The globally renown agronomist known for developing the first hybrid rice strains, was born on the ninth day of the seventh month in 1930, according to the lunar calendar.

He has helped China work a great wonder -- feeding nearly one-fifth of the world's population with less than 9 percent of the world's total land.

Yuan Longping holds a strain of the third-generation hybrid rice in Changsha, Hunan province, on Oct 30, 2018. [Photo/Xinhua]


Father of hybrid rice

In 1949, Yuan applied for Southwest Agricultural College and began his special connection with rice -- a staple food of the Chinese people that would become the focus of his lifelong research career.

A discovery of a peculiar wild rice species by Yuan in the southern island of Hainan in 1970 became the prelude of China's decades of hybrid rice research. Three years later, he cultivated the world's first high-yielding hybrid rice strain with three lines, namely, the male sterile, maintainer and restorer.

Hybrid rice has since been grown across the country and farmers reaped incredible output after switching to Yuan's hybrid varieties.

Hybrid rice recorded an annual yield about 20 percent higher than that of conventional rice strains-- meaning it could feed an extra 70 million people a year.


Agronomist Yuan Longping.[Photo provided to China Daily]


From China to the world

While food shortages have long been consigned to China's past, Yuan, the famine fighter, has a much bigger ambition -- to save the world from starvation.

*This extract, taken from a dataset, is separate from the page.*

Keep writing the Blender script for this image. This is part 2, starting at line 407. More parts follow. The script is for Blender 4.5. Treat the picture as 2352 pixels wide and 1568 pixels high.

Since the 1980s, Yuan's team has offered training courses in dozens of countries in Africa, the Americas and Asia -- providing a robust food source in areas with a high risk of famine.

Globally, more than 820 million people were hungry in 2018, according to a UN report. And if hybrid rice is planted in half of the world's 147 million hectares of paddy fields, the additional yield alone can feed another 500 million people, said Yuan.

Yuan's team has continued to make new breakthroughs. Yuan's team was invited to make a trial plantation of the saline-alkaline tolerant rice in experimental fields in Dubai in January 2018, achieving huge success. China's export of saline-alkaline tolerant rice and the technique has been eyed as a way to combat the world's food insecurity.


From having enough to eat to eating well

Now the focus of Yuan's hybrid rice project has changed from increasing output to green and sustainable development.

In September 2017, a strain of low-cadmium indica rice developed by Yuan's team and the Hunan provincial academy of agricultural sciences was able to reduce the average amount of cadmium in rice by more than 90 percent in areas suffering from heavy metal pollution.